Someone explain to me once more how slots makes for a stronger racing industry?  If you are talking about drivers, trainers, and owners, I guess you can make the argument they as a group are making more money.  For the breeders, it is less clear.  If business was doing so well for the breeders, wouldn't the number of foals born be higher at the end of this period than it was before?  The number of foals born would suggest the breeders are not doing all that well; better than they would be doing if there were no slots, but I dare suspect they are not living the life of luxury.

No matter how you look at it, if you consider the success of a business by increasing demand of your product, it is obvious that slots are not delivering the benefits to harness racing which were foretold.  I doubt the New York Legislature would have passed casino gambling if the idea was to support a product which continues to have a declining share of the gaming market; casino gambling was approved in order to increase revenue derived from the horseplayer, something which has failed..  
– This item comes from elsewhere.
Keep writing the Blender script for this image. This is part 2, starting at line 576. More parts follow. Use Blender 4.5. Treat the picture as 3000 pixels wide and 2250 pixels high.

Part of the blame falls on the legislature themselves for not demanding certain proceeds to stimulate wagering and attendance or setting up metrics which should have been needed to track to ensure slot revenue was well spent.  Now would be a good time for the industry to go back to the states and demand such changes be made now (with contributions coming from both ends of the business to stimulate racing.  After all, better a little less now than nothing later.